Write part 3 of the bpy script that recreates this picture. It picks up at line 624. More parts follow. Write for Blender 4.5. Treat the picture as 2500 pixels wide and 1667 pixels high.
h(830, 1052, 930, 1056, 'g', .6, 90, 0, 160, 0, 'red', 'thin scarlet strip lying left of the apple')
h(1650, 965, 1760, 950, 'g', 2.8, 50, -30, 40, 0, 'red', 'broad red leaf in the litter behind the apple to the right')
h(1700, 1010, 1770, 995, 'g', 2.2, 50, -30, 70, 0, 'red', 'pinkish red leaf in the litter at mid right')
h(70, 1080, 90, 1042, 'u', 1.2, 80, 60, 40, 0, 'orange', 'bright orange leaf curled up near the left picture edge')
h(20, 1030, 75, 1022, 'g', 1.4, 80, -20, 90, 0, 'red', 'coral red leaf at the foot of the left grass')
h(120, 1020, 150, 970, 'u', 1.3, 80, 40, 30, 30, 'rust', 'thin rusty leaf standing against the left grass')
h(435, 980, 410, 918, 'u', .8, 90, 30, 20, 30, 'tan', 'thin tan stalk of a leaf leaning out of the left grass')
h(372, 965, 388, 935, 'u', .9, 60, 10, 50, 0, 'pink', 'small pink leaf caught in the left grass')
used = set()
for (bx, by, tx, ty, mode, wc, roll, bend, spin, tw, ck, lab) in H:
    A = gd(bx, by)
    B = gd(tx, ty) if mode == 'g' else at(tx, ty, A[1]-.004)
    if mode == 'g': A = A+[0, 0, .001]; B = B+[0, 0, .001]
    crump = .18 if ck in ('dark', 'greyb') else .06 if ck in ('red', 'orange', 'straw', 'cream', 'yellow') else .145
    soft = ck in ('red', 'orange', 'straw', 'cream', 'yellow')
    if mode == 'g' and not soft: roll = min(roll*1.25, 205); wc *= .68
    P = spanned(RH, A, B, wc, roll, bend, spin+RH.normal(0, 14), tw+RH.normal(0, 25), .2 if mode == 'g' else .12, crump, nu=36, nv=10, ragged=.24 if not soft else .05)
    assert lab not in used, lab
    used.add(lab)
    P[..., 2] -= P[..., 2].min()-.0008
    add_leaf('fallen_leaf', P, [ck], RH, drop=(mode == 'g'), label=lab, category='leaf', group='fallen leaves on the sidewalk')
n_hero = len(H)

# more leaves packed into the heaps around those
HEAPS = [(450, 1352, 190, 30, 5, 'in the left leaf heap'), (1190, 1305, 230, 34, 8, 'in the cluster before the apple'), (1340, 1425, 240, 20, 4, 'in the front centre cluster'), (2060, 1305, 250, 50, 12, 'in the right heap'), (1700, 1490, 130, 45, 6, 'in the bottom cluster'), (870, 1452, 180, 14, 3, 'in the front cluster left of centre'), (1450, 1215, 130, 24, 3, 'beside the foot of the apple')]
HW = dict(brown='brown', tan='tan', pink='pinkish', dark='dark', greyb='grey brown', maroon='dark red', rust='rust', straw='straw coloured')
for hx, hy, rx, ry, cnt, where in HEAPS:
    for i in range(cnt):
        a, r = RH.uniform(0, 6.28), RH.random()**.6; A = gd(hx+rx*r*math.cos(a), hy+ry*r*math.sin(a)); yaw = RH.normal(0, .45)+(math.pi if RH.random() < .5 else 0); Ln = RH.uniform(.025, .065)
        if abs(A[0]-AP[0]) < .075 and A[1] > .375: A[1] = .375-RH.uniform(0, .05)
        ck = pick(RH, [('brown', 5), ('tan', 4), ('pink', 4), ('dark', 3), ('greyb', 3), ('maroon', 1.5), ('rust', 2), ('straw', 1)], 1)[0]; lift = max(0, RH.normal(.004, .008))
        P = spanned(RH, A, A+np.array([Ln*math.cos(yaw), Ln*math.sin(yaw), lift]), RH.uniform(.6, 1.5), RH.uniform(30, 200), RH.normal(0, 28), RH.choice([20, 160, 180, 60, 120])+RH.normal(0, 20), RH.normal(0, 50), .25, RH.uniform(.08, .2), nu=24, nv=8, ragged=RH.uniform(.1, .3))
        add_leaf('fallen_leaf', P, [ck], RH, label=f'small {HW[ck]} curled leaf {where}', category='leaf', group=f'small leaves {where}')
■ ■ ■
WHAT YOU WILL DO
Extract every line above that contains the word "picture".

WRITTEN ANSWER
Write part 3 of the bpy script that recreates this picture. It picks up at line 624. More parts follow. Write for Blender 4.5. Treat the picture as 2500 pixels wide and 1667 pixels high.
h(70, 1080, 90, 1042, 'u', 1.2, 80, 60, 40, 0, 'orange', 'bright orange leaf curled up near the left picture edge')